高さのない段なので疲れはさほどでもないものの、足の置き場に注意したり、ガタついた石段でバランスを崩さないようにして登る。
参道を外れて少し下った場所には「弁慶の背比べ石」があります。
白蛇伝説の石と形が良く似ていますが、弁慶の背比べ石の方が遥かに大きく、弁慶の大男ぶりをあらわすような石です。
源義経が家来を連れて太郎坊宮に参拝し、瓦屋寺にも参詣したところ、寺のお坊さんが弁慶に「この石と背比べしないかと持ち掛けたという。
弁慶が背比べしたところ、石の方が高かったので弁慶は怒ってその石を蹴飛ばしたという。すると石の先端が割れて飛んでいき田んぼの中に落ちた。
以降この地を「田中」と呼ぶことになったとありました。
そろそろ空の上が抜けてきたと感じ始めた頃、「箕作山」の磐座とされる巨石が見えてきます。
東より太陽が昇り生活が始まり、西に沈む時にはその一日へ感謝を述べて磐座へお供え物を祀り、祈りを捧げたとされたそうです。
境内地に入ると「般若石」が祀られています。
太郎坊宮のある赤神山と箕作山にある瓦屋禅寺は山続きでつながっていますから、箕作山にも巨石が多い。

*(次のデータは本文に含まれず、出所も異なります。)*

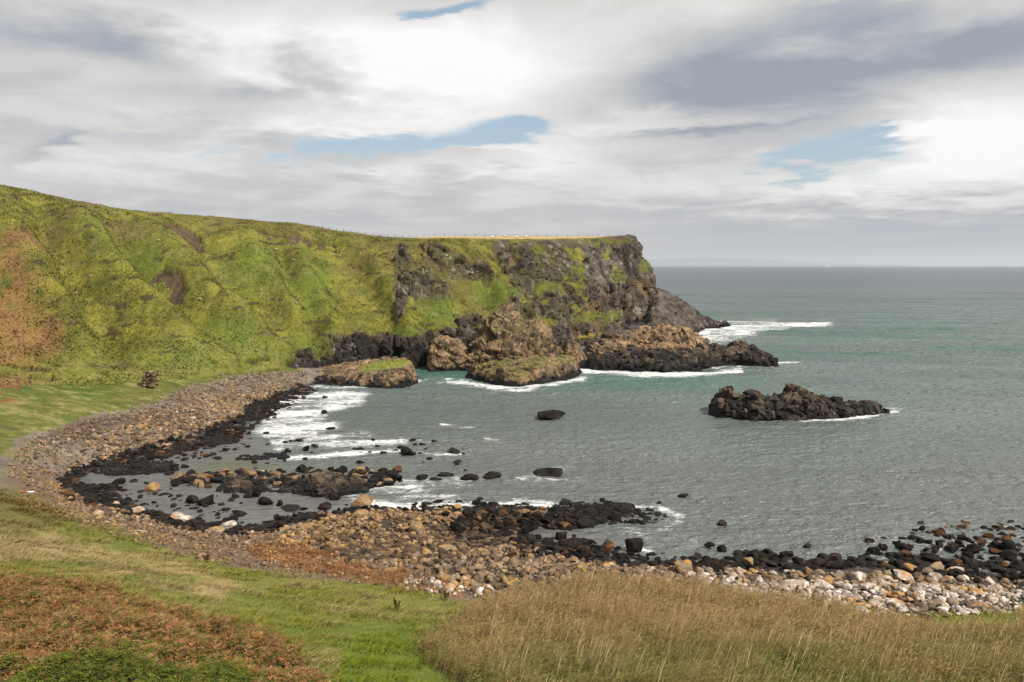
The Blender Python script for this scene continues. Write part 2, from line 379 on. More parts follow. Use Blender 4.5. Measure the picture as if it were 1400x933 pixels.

本堂は開いており、御本尊「十一面千手観世音菩薩立像(御前立)と「聖徳太子像」が祀られ、「四天王像」が守護しています。
御本尊の「十一面千手観世音菩薩立像」は秘仏ですが、2023年に三十三年に一度の御開帳をされるので、来年には拝観することが出来そうです。

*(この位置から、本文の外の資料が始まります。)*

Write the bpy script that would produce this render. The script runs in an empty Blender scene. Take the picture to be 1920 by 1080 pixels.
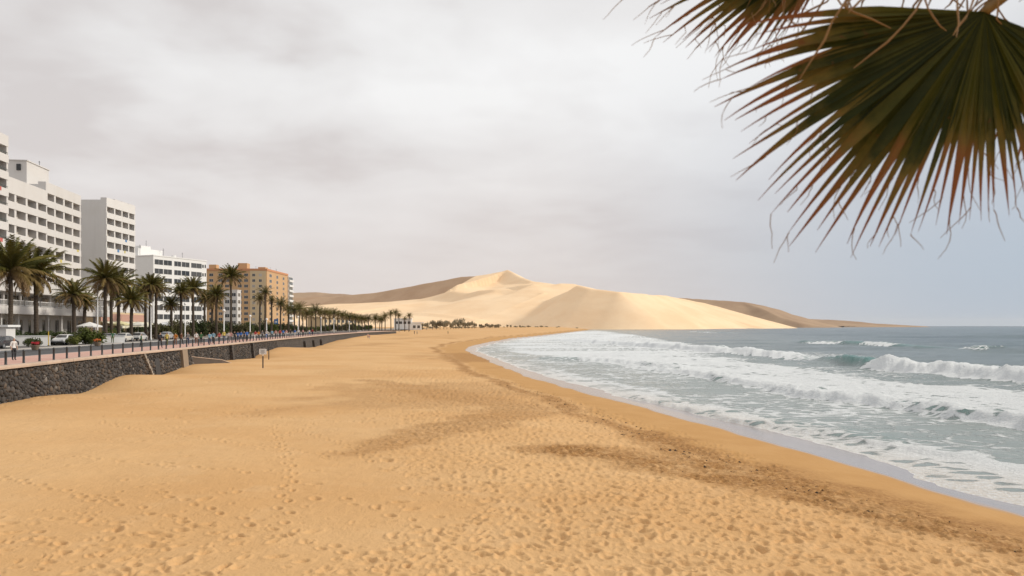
import bpy, bmesh, math, random
import numpy as np
from mathutils import Vector, Matrix, Euler
R = math.radians
rng = np.random.default_rng(7)
random.seed(7)
SC = bpy.context.scene
COL = SC.collection

# ------------------------------------------------------------------ camera
FPX, HOR, CAMZ = 1400.0, 611.0, 6.0          # photograph pixels: focal length, horizon row, eye height in metres
cam = bpy.data.cameras.new('camera'); camo = bpy.data.objects.new('camera', cam); COL.objects.link(camo)
camo.location = (0, 0, CAMZ); camo.rotation_euler = (R(90), 0, 0)
cam.sensor_width = 36; cam.lens = 36 * FPX / 1920
cam.shift_y = (HOR - 540) / 1920
cam.clip_start = 0.05; cam.clip_end = 90000
cam.dof.use_dof = True; cam.dof.focus_distance = 70; cam.dof.aperture_fstop = 2.8
SC.camera = camo

# ------------------------------------------------------------------ sky and sun
SUN_AZ, SUN_EL = 80.0, 29.0                  # degrees to the right of straight ahead, above the horizon
W = bpy.data.worlds.new('World'); SC.world = W; W.use_nodes = True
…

展望台からは霊仙山と伊吹山が同じ視野の中で望めます。
鈴鹿の山々が連なる中で、2つの山だけが頭一つ上に突き出ているのが分かります。
このまま箕作山まで登ろうかと思ったが、登山口が分からず石段を下りましたが、ガタツキの多い部分のある石段ですのでスピードが上がらず結構時間がかかってしまいました。
車に戻って八日市市街を抜けた辺りまで来ると、何やら興味深いものを発見しました。
民家の前に「大塚古墳」という円墳があり、埴輪が5躰乗せられています。
古墳は「建部大塚古墳群」のひとつで、古墳時代後期(6~7世紀)の古墳とされているという。
古墳を回り込んでみると、石室が開いており、中が覗けるようになっています。
石室の周囲は草が多い茂っており、中には石造りの五輪塔が中央に置かれている。
かつては人の住まないところに古墳はあったのでしょうけど、今は古墳が民家のすぐ隣にあるのは時々見かける光景です。
大塚古墳群に属する別の古墳では鉄製武器・馬具・須恵器等が発掘されているようですが、人物埴輪はどうなんでしょう。
とはいえ、車の通行の多い道路沿いの古墳に人物埴輪が置かれていると、目を引きますしワクワク感がありますね。